En d’autres mots, si Trump est une sorte d’idiot (utile ?), les généraux du Pentagone, derrière tout leur jargon et toutes leurs étoiles, ne valent guère mieux. Leur stratégie est effectivement “psycho-rigide” parce qu’on ne peut rien changer depuis 9/11 et sans doute depuis avant, enfermé dans un impératif stratégique belliciste et producteur de quincailleries diverses en constante augmentation ; et cette impuissance-paralysie “rigide” n’est productrice ni d’hégémonie, ni de conquête, ni d’influence, ni de puissance, mais d’erreurs catastrophiques et de défaites sans nombre, sous la forme d’un désordre absolument apocalyptique. Là-dessus, on ajoutera quelques pelletés de dizaines de $milliards en plus pour le Pentagone et on fera comme Brejnev & Cie en 1981-82, lorsque le premier demandait à ses collègues du Politburo : “Fermez les rideaux des fenêtres et faites ‘tchouc-tchouc-tchouc’ avec moi, comme ça on croira que le train avance”. (Blague de la période dite du brejnévisme-tardif.)

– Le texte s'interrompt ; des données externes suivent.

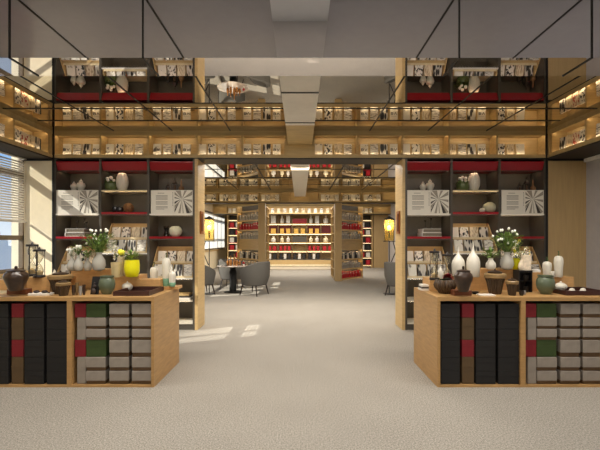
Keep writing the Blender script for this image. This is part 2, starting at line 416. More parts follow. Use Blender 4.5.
# ------------------------------------------------------------------ books
CK = ['plain', 'brush', 'streak', 'lines', 'photo']
cov = {'plain': cover('cover_plain', 'plain', (232, 226, 210), (150, 142, 128)),
       'brush': cover('cover_brush', 'brush', (226, 220, 206), (30, 28, 28)),
       'streak': cover('cover_streak', 'streak', (222, 208, 178), (120, 96, 66)),
       'lines': cover('cover_lines', 'lines', (224, 218, 204), (96, 88, 78)),
       'photo': cover('cover_photo', 'photo', (204, 198, 184), (36, 32, 30)),
       'red': cover('cover_red', 'brush', (214, 200, 176), (160, 62, 44))}
cdesc = {'plain': 'plain pale', 'brush': 'black brush-marked', 'streak': 'tan-streaked', 'lines': 'grey-lined', 'photo': 'grey mottled', 'red': 'rust-blotched', 'bv': 'big-lettered'}
ink = mat('ink', (44, 38, 34), .6)
spinew = mat('book_spine', (70, 62, 54), .6)
def strokes(mb, pts, wd, y):
    for (a, b_) in pts:
        a = Vector((a[0], 0, a[1])); b2 = Vector((b_[0], 0, b_[1])); d = (b2 - a); nrm = Vector((-d.z, 0, d.x)).normalized() * wd / 2
        mb.quad([(a - nrm) + Vector((0, y, 0)), (a + nrm) + Vector((0, y, 0)), (b2 + nrm) + Vector((0, y, 0)), (b2 - nrm) + Vector((0, y, 0))])
BP = {}
def book_proto(kind, wd, hh, th=.03):
    """standing book, front towards -Y, base at z=0"""
    key = (kind, wd, hh)
    if key in BP: return None, BP[key]
    t = thing('book', 'x', 'book')
    cm = cov['lines' if kind == 'bv' else kind]
    c_ = MB().box(-wd / 2, wd / 2, -th / 2, -th / 2 + .004, 0, hh).box(-wd / 2, wd / 2, th / 2 - .004, th / 2, 0, hh).box(-wd / 2, -wd / 2 + .005, -th / 2, th / 2, 0, hh)
    c_.build('cover', cov['plain'] if kind == 'bv' else cm, t)
    MB().box(-wd / 2 + .005, wd / 2 - .003, -th / 2 + .004, th / 2 - .004, .003, hh - .003).build('pages', paper, t)
    if kind == 'bv':
        s = MB(); y = -th / 2 - .0008; q = wd
        x0 = -q * .38; z0 = hh * .42; hz = hh * .2; lw = q * .07
        strokes(s, [((x0, z0), (x0, z0 + hz)), ((x0, z0 + hz), (x0 + q * .26, z0 + hz * .9)), ((x0, z0 + hz * .5), (x0 + q * .26, z0 + hz * .5)), ((x0, z0), (x0 + q * .26, z0 + hz * .1)),
                    ((x0 + q * .26, z0 + hz * .9), (x0 + q * .26, z0 + hz * .1)), ((x0 + q * .42, z0 + hz), (x0 + q * .57, z0)), ((x0 + q * .57, z0), (x0 + q * .74, z0 + hz))], lw, y)
        strokes(s, [((x0, hh * v), (x0 + q * .7, hh * v)) for v in (.12, .17, .22, .75)], hh * .012, y)
        s.build('lettering', ink, t)
    BP[key] = t
    return t, t
def place_book(kind, wd, hh, loc, rot, label, group):
    new, p = book_proto(kind, wd, hh)
    if new: new.location = loc; new.rotation_euler = rot; new['label'] = label; new['group'] = group; return new
    return dup(p, loc, rot, label, group)

def bay_books(i, name, group, D, xc0, wd, hh, z, seq, pitch, off):
    for j, kd in enumerate(seq):
        X = xc0 + off + j * pitch
        hj = hh * (1 if kd != 'plain' else .97)
        place_book(kd, wd, hh, (X, D + .06 + .01 * ((j + i) % 2), z), (R(-4), 0, 0), '%s book, %s from the left in the %s' % (cdesc[kd], ORD[j], name), group)
P_ = ['plain', 'brush', 'streak', 'lines']; Q_ = ['bv', 'lines', 'photo', 'bv']
zb = Z1 + .058
first_px = [(66, Q_), (109, P_), (157, Q_), (202.5, P_), (248, Q_), None, (320, P_), (366.3, Q_), (408.5, P_), (455, ['streak', 'lines', 'photo', 'bv']), (504, ['brush', 'streak', 'plain'])]
nm = ['leftmost compartment of the wide header shelf', 'header above the left bookcase middle column', 'header above the left bookcase right column',
      'first header compartment over the opening', 'header compartment left of the centre block', None, 'header compartment right of the centre block', 'last header compartment over the opening',
      'header above the right bookcase left column', 'header above the right bookcase middle column', 'rightmost compartment of the wide header shelf']
for i, fp in enumerate(first_px):
    if fp is None: continue
    bay_books(i, nm[i], 'books in the wide header shelf', D0, fx(fp[0], D0), .120, .190, zb, fp[1], .154, -.02)
# side bulkhead books
for sgn, side in ((-1, 'left'), (1, 'right')):
    Xf = (BL if sgn < 0 else BR) + sgn * .06
    for bj, bn in enumerate(['corner compartment', 'second compartment', 'third compartment']):
        ks = [['photo', 'streak', 'red', 'brush'], ['lines', 'brush', 'plain', 'photo'], ['streak', 'plain', 'brush', 'lines']][bj]
        for j, kd in enumerate(ks):
            y = 6.12 - bj * .74 - .19 - j * .145
            place_book(kd, .128, .2, (Xf, y, zb), (0, R(4) * sgn * 1, R(-90) * sgn * -1 if sgn < 0 else R(-90)), '%s book, %s from the corner, %s, %s side header' % (cdesc[kd], ORD[j], bn, side), 'books in the side headers')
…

Nous constatons finalement qu’en matière d’intelligence du bordel, de dextérité du gaspillage et de talent de la corruption des psychologies, “D.C.-la-folle” vaut bien “Kiev-la-folle”. On finira bien par croire que Trump a un petit air de Porochenko-sur-le-Potomac. Le document sur la “nouvelle stratégie” des USA a beau indiquer une préparation à la guerre (sans doute mondiale), comme l’estime vertueusement WSWS.org, il est d’abord caractérisé par un vide extraordinaire de la pensée qui conduit à cette étonnante combinaison, d’une part de paralysie-impuissance, d’autre part d’extension continue du domaine du désordre. Sans doute Trump est-il en partie prisonnier de ses généraux, et ses généraux en partie prisonniers de son incontrôlabilité, sans parler du foisonnement des intérêts particuliers des divers centres de la sécurité nationale qui s’emprisonnent les uns les autres ; par contre, il est tout à fait certain que cette cohue vociférant est prisonnière du Système et de ses caprices sans fin de simulacre pour faire croire qu’il développe sa surpuissance alors qu’il suit la pente de l’effondrement menant à l’autodestruction.